-- Begin Input for this task --

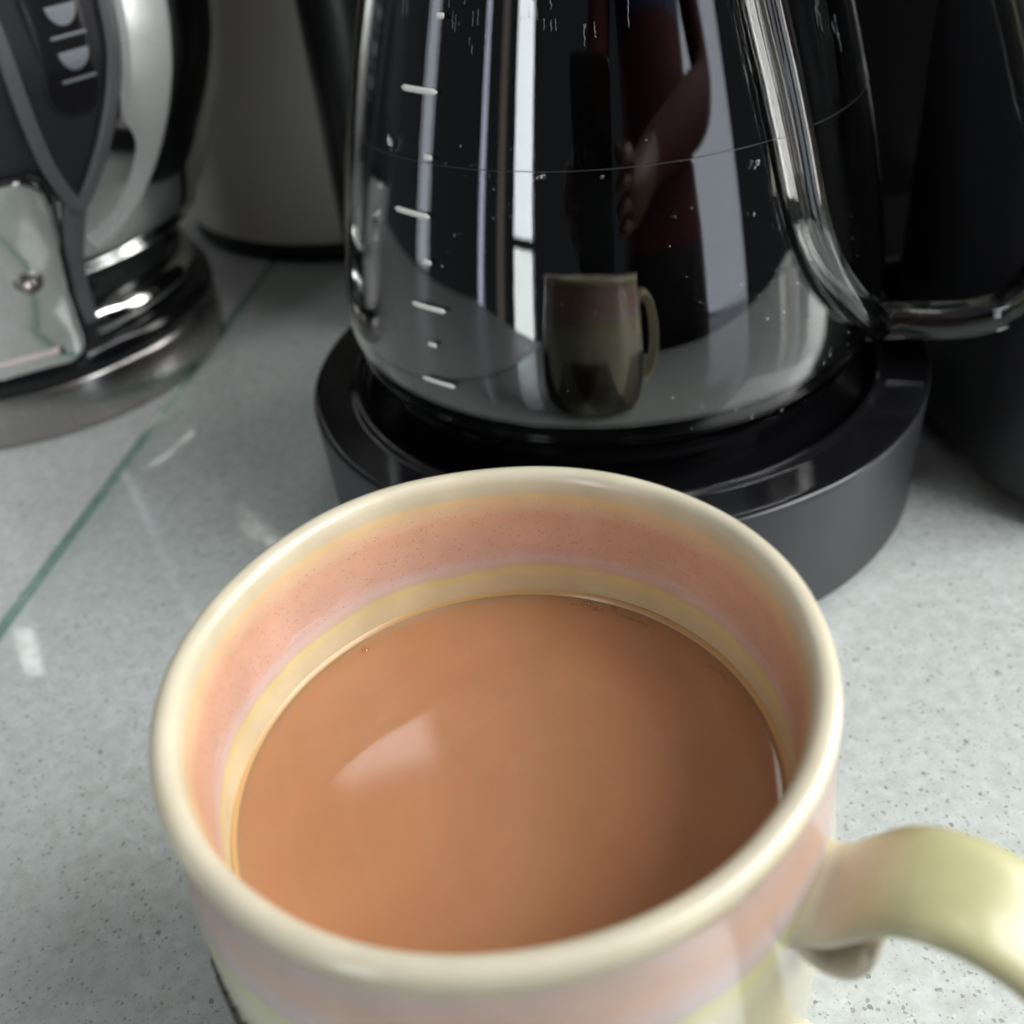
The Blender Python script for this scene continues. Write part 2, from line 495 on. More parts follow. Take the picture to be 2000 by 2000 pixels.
M['glaze_out'] = ramp_mat("glaze_outside", [(0, (.50, .47, .34)), (40, (.60, .56, .40)), (72, (.64, .60, .42)), (76.0, (.56, .54, .26)), (77.2, (.50, .42, .38)), (79, (.53, .42, .40)),
                                          (84, (.55, .36, .27)), (89.3, (.50, .36, .31)), (91.2, (.50, .38, .30)), (92.0, (.44, .30, .09)), (92.9, (.70, .58, .36)), (93.8, cream)], 95, rough=.17)
M['glaze_rim'] = ramp_mat("glaze_rim", [(0, cream), (92, cream), (95, (.57, .52, .39))], 95, coat=.12, rough=.26)
M['glaze_handle'] = ramp_mat("glaze_handle", [(0, (.55, .52, .38)), (62, (.62, .58, .44)), (76, (.58, .52, .40)), (79, (.54, .46, .32)), (82.5, (.50, .47, .28)), (87, (.47, .455, .24)), (95, (.47, .45, .25))], 95, rough=.3, wobble=3, coat=.08)

# ------------------------------------------------------------------ setting
worktop = rbox("worktop", -800, 900, -270, 700, -34.5, -4.5, 6, M['quartz'], bev=2)
tag(worktop, kind='structure')
wallm = simple("painted_wall", (.10, .10, .095), .7)
o = rbox("back_wall", -900, 1300, 701, 760, -900, 1400, 1, wallm, bev=.5); tag(o, kind='structure')
flo = simple("dark_floor", (.05, .04, .035), .5)
o = rbox("floor", -3500, 3500, -4000, 760, -940, -901, 1, flo, bev=.5); tag(o, kind='structure')
cabm = simple("dark_cabinet_front", (.05, .05, .055), .45)
cab = rbox("base_cabinet", -780, 880, -245, 700, -900, -35, 3, cabm, bev=1.5)
tag(cab, "dark base cabinet carrying the grey speckled worktop", "cabinet")

# glass board lying on the worktop: its left edge runs from front left to back
e0, e1 = Vector((-141.2, 142.9, 0)), Vector((-90.5, 341.0, 0))
ed = (e1 - e0).normalized(); nr = Vector((ed.y, -ed.x, 0))
A = e0 - ed * 390; B = e0 + ed * 500
quad = [A, B, B + nr * 900, A + nr * 900]
bverts = []
for z, ins in ((-4.2, .6), (-3.7, 0), (-.5, 0), (0, .6)):
    for i, q in enumerate(quad):
        sgn = (1 if i in (0, 1) else -1); s2 = (1 if i in (0, 3) else -1)
        v = q + nr * ins * sgn + ed * ins * s2
        bverts.append((v.x, v.y, z))
faces, fm = [], []
for j in range(3):
    for k in range(4):
        faces.append([j * 4 + k, j * 4 + (k + 1) % 4, (j + 1) * 4 + (k + 1) % 4, (j + 1) * 4 + k]); fm.append(1)
faces.append([3, 2, 1, 0]); fm.append(0); faces.append([12, 13, 14, 15]); fm.append(0)
board = mesh_obj("glass_worktop_saver", bverts, faces, None, mats=[M['board'], M['board_edge']], fm=fm, smooth=False)
tag(board, "clear glass board with a green tinted edge lying on the grey worktop", "glass board")

# ------------------------------------------------------------------ mug
mug = empty("mug")
tag(mug, "cream rimmed stoneware mug with pink and yellow green glaze, full of milky coffee", "mug")
outer = [(0, 0), (36, 0), (40, .6), (42.3, 2.5), (43.6, 8), (45.6, 20), (46.6, 34), (47.1, 52), (46.6, 70), (45.5, 84), (44.9, 90), (44.95, 91.6)]
rim = [(45.25, 92.6), (45.35, 93.4), (45.2, 94.2), (44.7, 94.8), (44.0, 95.1), (43.2, 95.1), (42.5, 94.8), (42.0, 94.2), (41.7, 93.5)]
inner = [(41.45, 91.5), (41.2, 86), (40.9, 78), (40.8, 70), (40.7, 50), (39.3, 20), (38, 10), (34, 6), (28, 5), (0, 5)]
prof = outer + rim + inner


def fmat(a, b_):
    if a in inner: return 1
    if a in rim: return 2
    return 0


def dense(P, n):
    out = []
    for i in range(len(P) - 1):
        for k in range(n):
            t = k / n
            out.append((P[i][0] * (1 - t) + P[i + 1][0] * t, P[i][1] * (1 - t) + P[i + 1][1] * t))
    out.append(P[-1]); return out


body = lathe("body", prof, None, mug, seg=220, mats=[M['glaze_out'], M['glaze_in'], M['glaze_rim']], fmat=fmat)
# slight unevenness of a thrown pot
for v in body.data.vertices:
    a = math.atan2(v.co.y, v.co.x); z = v.co.z / S
    k = 1 + .0028 * math.sin(2 * a + .6) + .0014 * math.sin(5 * a + z * .05)
    v.co.x *= k; v.co.y *= k
    if z > 90: v.co.z += (.22 * math.sin(3 * a + 1) + .12 * math.sin(7 * a)) * S
# carved lower half: raised strips running in slanting bundles round the foot
cm = simple("carved_dark_clay", (.045, .036, .03), .45)
sv, sf = [], []
nb = 12
for bnd in range(2, 11):
    a_c = 360 * bnd / nb - 25
    sl = 26 if bnd % 2 else -26
    for k in range(9):
        off = (k - 4) * 3.5
        path = []
        for j in range(9):
            t = j / 8
            z = 4 + 57 * t
            a = rad(a_c + off + sl * (t - .5) * .9)
            rr = 43.0 + .6 * (z - 3) / 5 if z < 8 else (43.6 + (z - 8) / 12 * 2 if z < 20 else (45.6 + (z - 20) / 14 if z < 34 else (46.6 + (z - 34) * .028 if z < 52 else 47.1 - (z - 52) * .028)))
            path.append(Vector((rr * math.cos(a), rr * math.sin(a), z)))
        b0 = len(sv)
        for j, q in enumerate(path):
            rdl = Vector((q.x, q.y, 0)).normalized(); tg = Vector((-rdl.y, rdl.x, 0))
            wj = 1.25 * math.sin(PI * (j + .6) / 9.2) + .15
            sv += [tuple(q - tg * wj - rdl * .4), tuple(q + rdl * .9), tuple(q + tg * wj - rdl * .4)]
        for j in range(8):
            for i in range(2):
                sf.append([b0 + j * 3 + i, b0 + j * 3 + i + 1, b0 + j * 3 + 4 + i, b0 + j * 3 + 3 + i])
carv = mesh_obj("carved_relief", sv, sf, cm, mug)
carv['kind'] = 'stuff'

az = rad(-38.5)
hu, hn = Vector((math.cos(az), math.sin(az), 0)), Vector((-math.sin(az), math.cos(az), 0))


def hp(pts): return [tuple(hu * r + Vector((0, 0, z))) for r, z in pts]


strap = [(43.2, 73.2), (46, 73.8), (49, 75.2), (51.9, 78.8), (55.2, 82.6), (59.4, 84.5), (65, 84.3), (71, 81.5), (77, 75.5), (80.5, 65), (80.5, 52), (76, 39), (67, 29), (56, 24), (43.5, 23)]
path = catmull(hp(strap), 8)


def ssect(t):
    flare = max(0, 1 - t / .07)
    f2 = max(0, (t - .93) / .07)
    return (7.7 + 3.2 * flare ** 1.5 + 2.5 * f2, 2.5 + 2.4 * flare ** 1.6 + 1.5 * f2)


sweep("handle", path, ssect, M['glaze_handle'], mug, side=hn, power=2.6, ns=28)
curl = [(45.2, 74.0), (46.3, 71.8), (47.9, 69.8), (50.2, 68.9), (52.5, 69.8), (53.9, 72.0), (54.2, 74.2), (54.1, 75.6)]
sweep("handle_curl", catmull(hp(curl), 7), lambda t: (7.4 - .5 * t, 2.0 - .9 * t), M['glaze_handle'], mug, side=hn, power=2.8, ns=24)

# ------------------------------------------------------------------ coffee with milk
zc = 68.7
cp = [(0, zc)]
for k in range(1, 61):
    r = 40.6 * (1 - (1 - k / 60) ** 1.6)
    cp.append((r, zc + 1.1 * math.exp(-(40.6 - r) / 2.2)))
cp += [(41.0, zc + 1.25), (41.0, 60), (39.3, 30), (0, 30)]
cof = lathe("milky_coffee", cp, M['milky'], seg=160)
cof.location = (0, 0, 0)
tag(cof, "milky brown coffee filling the cream rimmed mug", "coffee")

film = [(40.2, zc + .95), (40.55, zc + 1.15), (40.72, zc + 1.7), (40.9, zc + 1.75), (40.9, zc + .6), (40.2, zc + .6)]
lathe("edge_film", film, simple("thin_coffee_film", (.52, .31, .13), .25), cof, seg=160, close=True)
bub_me = None


def bubble(x, y, r, z=zc):
    global bub_me
    if bub_me is None:
        bm = bmesh.new(); bmesh.ops.create_uvsphere(bm, u_segments=20, v_segments=12, radius=1.0)
        me = bpy.data.meshes.new("bubble"); bm.to_mesh(me); bm.free()
        me.polygons.foreach_set('use_smooth', [True] * len(me.polygons)); me.materials.append(M['bubble']); bub_me = me
    b = bpy.data.objects.new("bubble", bub_me); col.objects.link(b)
    b.parent = cof; b.location = (x * S, y * S, (z + r * .25) * S); b.scale = (r * S, r * S, r * S * .8)
    return b


for x, y, r in ((18.4, 35.0, 1.15), (22.9, 32.6, .9), (-21.3, 32.3, .8), (38.7, 10.9, .6), (39.1, 9.1, .5), (-11, -10.7, .22)):
    bubble(x, y, r)
for a0, a1, n in ((66, 62, 5), (60, 57, 5), (53.5, 44, 14), (24, 17, 7)):
    for i in range(n):
        a = rad(a0 + (a1 - a0) * i / n + random.uniform(-.3, .3)); rr = 39.0 - random.uniform(0, .6)
        bubble(rr * math.cos(a), rr * math.sin(a), random.uniform(.2, .45), zc + .3)

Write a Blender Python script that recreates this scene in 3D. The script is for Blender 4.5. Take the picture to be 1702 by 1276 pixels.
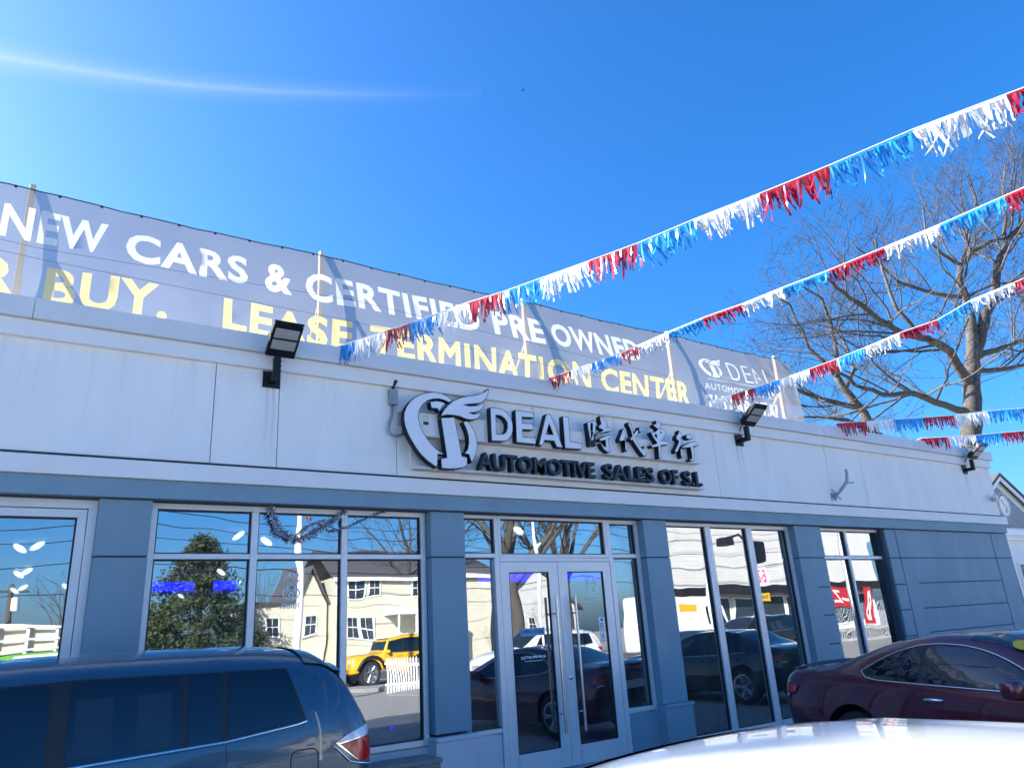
import bpy, bmesh, math, random
import numpy as np
from mathutils import Vector, Matrix
from mathutils.geometry import tessellate_polygon

for o in list(bpy.data.objects):
    bpy.data.objects.remove(o)
SC = bpy.context.scene
COL = SC.collection
R = math.radians
random.seed(7)

# ------------------------------------------------------------------ camera, sky, sun, exposure
EYE = Vector((0.0, -7.75, 1.70))
cam_d = bpy.data.cameras.new('camera')
cam_d.sensor_fit = 'HORIZONTAL'
cam_d.sensor_width = 36.0
cam_d.lens = 1216.85 * 36.0 / 1702.0
cam_d.clip_start = 0.05
cam_d.clip_end = 20000
cam = bpy.data.objects.new('camera', cam_d)
COL.objects.link(cam)
cr = Vector((0.8344737, -0.54776159, -0.06009068))
cu_ = Vector((-0.12796838, -0.29869882, 0.94572888))
cf = Vector((0.53598297, 0.78149616, 0.31935248))
cam.matrix_world = Matrix(((cr.x, cu_.x, -cf.x, EYE.x), (cr.y, cu_.y, -cf.y, EYE.y),
                           (cr.z, cu_.z, -cf.z, EYE.z), (0, 0, 0, 1)))
SC.camera = cam

SUN_AZ, SUN_EL = R(-45), R(25.6)            # azimuth measured from +Y towards +X
sdir = Vector((math.sin(SUN_AZ) * math.cos(SUN_EL), math.cos(SUN_AZ) * math.cos(SUN_EL), math.sin(SUN_EL)))
W = bpy.data.worlds.new('World')
SC.world = W
W.use_nodes = True
nt = W.node_tree
for n in list(nt.nodes):
    nt.nodes.remove(n)
sky = nt.nodes.new('ShaderNodeTexSky')
sky.sky_type = 'NISHITA'
sky.sun_disc = False
sky.sun_elevation = SUN_EL
sky.sun_rotation = SUN_AZ
sky.altitude = 0
sky.air_density = 1.0
sky.dust_density = 1.9
sky.ozone_density = 9.4
bg = nt.nodes.new('ShaderNodeBackground')
bg.inputs['Strength'].default_value = 0.092
wo = nt.nodes.new('ShaderNodeOutputWorld')
hs = nt.nodes.new('ShaderNodeHueSaturation')          # the photograph's vivid colour rendering, even over the whole sky
hs.inputs['Saturation'].default_value = 1.13
nt.links.new(sky.outputs[0], hs.inputs['Color'])
nt.links.new(hs.outputs[0], bg.inputs[0])
nt.links.new(bg.outputs[0], wo.inputs[0])

sun_d = bpy.data.lights.new('sun', 'SUN')
sun_d.energy = 5.0
sun_d.angle = R(0.53)
sun_d.color = (1.0, 0.95, 0.86)
sun = bpy.data.objects.new('sun', sun_d)
COL.objects.link(sun)
sun.rotation_euler = (-sdir).to_track_quat('-Z', 'Y').to_euler()

SC.view_settings.view_transform = 'Standard'
SC.view_settings.look = 'None'
SC.view_settings.gamma = 1
SC.view_settings.use_curve_mapping = False
SC.view_settings.exposure = 1.97
SC.render.engine = 'CYCLES'
SC.cycles.max_bounces = 10
SC.cycles.transparent_max_bounces = 40

# ------------------------------------------------------------------ helpers
WM = {}


def root(name, loc=(0, 0, 0), label=None, cat=None, group=None, rz=0.0):
    o = bpy.data.objects.new(name, None)
    o.empty_display_size = 0.2
    COL.objects.link(o)
    o.location = loc
    o.rotation_euler = (0, 0, rz)
    WM[o] = Matrix.Translation(loc) @ Matrix.Rotation(rz, 4, 'Z')
    tag(o, label, cat, group)
    return o


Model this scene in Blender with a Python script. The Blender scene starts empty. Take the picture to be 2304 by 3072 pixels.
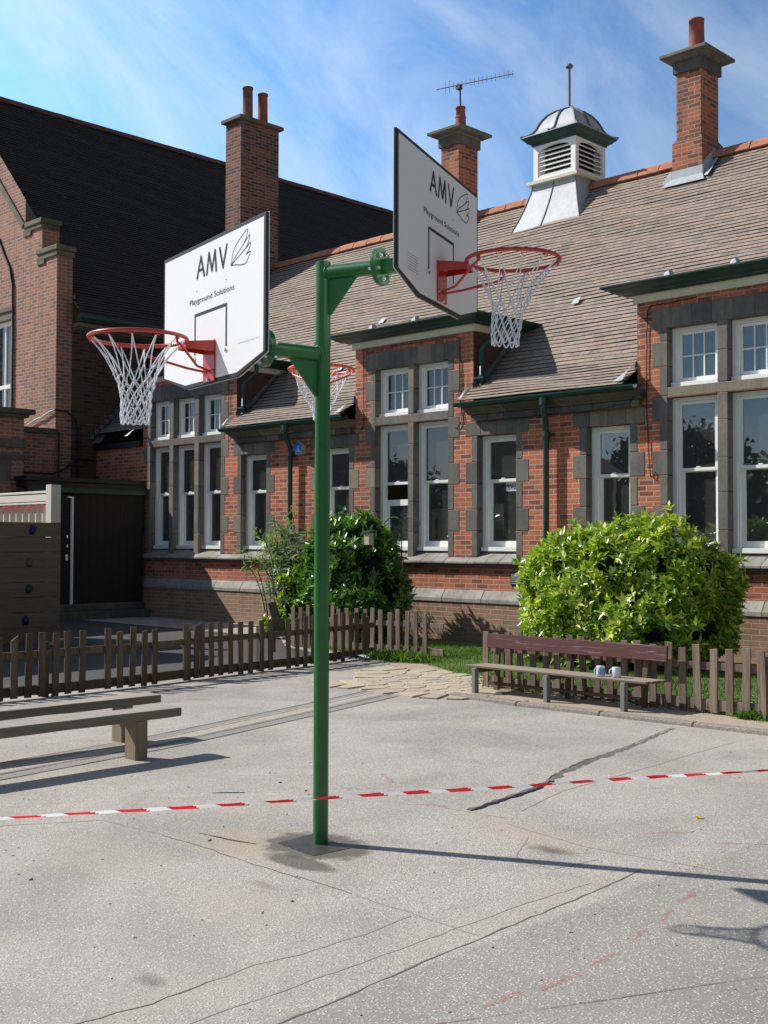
import bpy, bmesh, math, random
import numpy as np
from mathutils import Vector, Matrix
random.seed(7); RNG = np.random.default_rng(11)
D2R = math.radians
scn = bpy.context.scene
COL = scn.collection
SUN_AZ, SUN_EL = D2R(26.8), D2R(40.0)          # direction the light travels: +X and +Y

# ------------------------------------------------------------------ materials
MATS = {}
class NT:
    def __init__(s, name):
        s.m = bpy.data.materials.new(name); s.m.use_nodes = True
        s.t = s.m.node_tree; s.n = s.t.nodes; s.l = s.t.links
        s.b = s.n['Principled BSDF']; MATS[name] = s.m
    def add(s, kind, **kw):
        nd = s.n.new(kind)
        for k, v in kw.items():
            if k in nd.inputs: nd.inputs[k].default_value = v
            else: setattr(nd, k, v)
        return nd
    def link(s, a, b): s.l.new(a, b)
    def coord(s, which='Object'):
        return s.add('ShaderNodeTexCoord').outputs[which]
    def noise(s, vec, scale, detail=4, rough=.55, dist=0):
        nd = s.add('ShaderNodeTexNoise'); nd.inputs['Scale'].default_value = scale
        nd.inputs['Detail'].default_value = detail; nd.inputs['Roughness'].default_value = rough
        nd.inputs['Distortion'].default_value = dist
        s.link(vec, nd.inputs['Vector']); return nd
    def ramp(s, fac, stops):
        r = s.add('ShaderNodeValToRGB'); e = r.color_ramp.elements
        while len(e) < len(stops): e.new(.5)
        for el, (p, c) in zip(e, stops):
            el.position = p
            el.color = (c, c, c, 1) if not hasattr(c, '__len__') else (*c, 1)
        s.link(fac, r.inputs[0]); return r.outputs[0]
    def mix(s, fac, a, b, mode='MIX'):
        m = s.add('ShaderNodeMix', data_type='RGBA', blend_type=mode)
        for sock, v in ((m.inputs[0], fac), (m.inputs[6], a), (m.inputs[7], b)):
            if hasattr(v, 'links') or isinstance(v, bpy.types.NodeSocket): s.link(v, sock)
            elif hasattr(v, '__len__'): sock.default_value = (*v[:3], 1)
            else: sock.default_value = v
        return m.outputs[2]
    def math(s, op, a, b=0., c=0.):
        m = s.add('ShaderNodeMath', operation=op)
        for i, v in enumerate((a, b, c)):
            if isinstance(v, bpy.types.NodeSocket): s.link(v, m.inputs[i])
            else: m.inputs[i].default_value = v
        return m.outputs[0]
    def bump(s, h, strength=.5, dist=.01, prev=None):
        b = s.add('ShaderNodeBump'); b.inputs['Strength'].default_value = strength
        b.inputs['Distance'].default_value = dist; s.link(h, b.inputs['Height'])
        if prev is not None: s.link(prev, b.inputs['Normal'])
        return b.outputs[0]
    def out(s, col=None, rough=None, normal=None, **kw):
        if col is not None:
            if isinstance(col, bpy.types.NodeSocket): s.link(col, s.b.inputs['Base Color'])
            else: s.b.inputs['Base Color'].default_value = (*col, 1)
        if rough is not None:
            if isinstance(rough, bpy.types.NodeSocket): s.link(rough, s.b.inputs['Roughness'])
            else: s.b.inputs['Roughness'].default_value = rough
        if normal is not None: s.link(normal, s.b.inputs['Normal'])
        for k, v in kw.items(): s.b.inputs[k].default_value = v
        return s.m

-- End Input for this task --

→ Requirement
Copy the listing above exactly, but only from the line with "Model this scene" through the line with "SUN_AZ, SUN_EL = D2R(26.8), D2R(40.0)", including those two lines and excluding any picture.

→ Full output
Model this scene in Blender with a Python script. The Blender scene starts empty. Take the picture to be 2304 by 3072 pixels.
import bpy, bmesh, math, random
import numpy as np
from mathutils import Vector, Matrix
random.seed(7); RNG = np.random.default_rng(11)
D2R = math.radians
scn = bpy.context.scene
COL = scn.collection
SUN_AZ, SUN_EL = D2R(26.8), D2R(40.0)          # direction the light travels: +X and +Y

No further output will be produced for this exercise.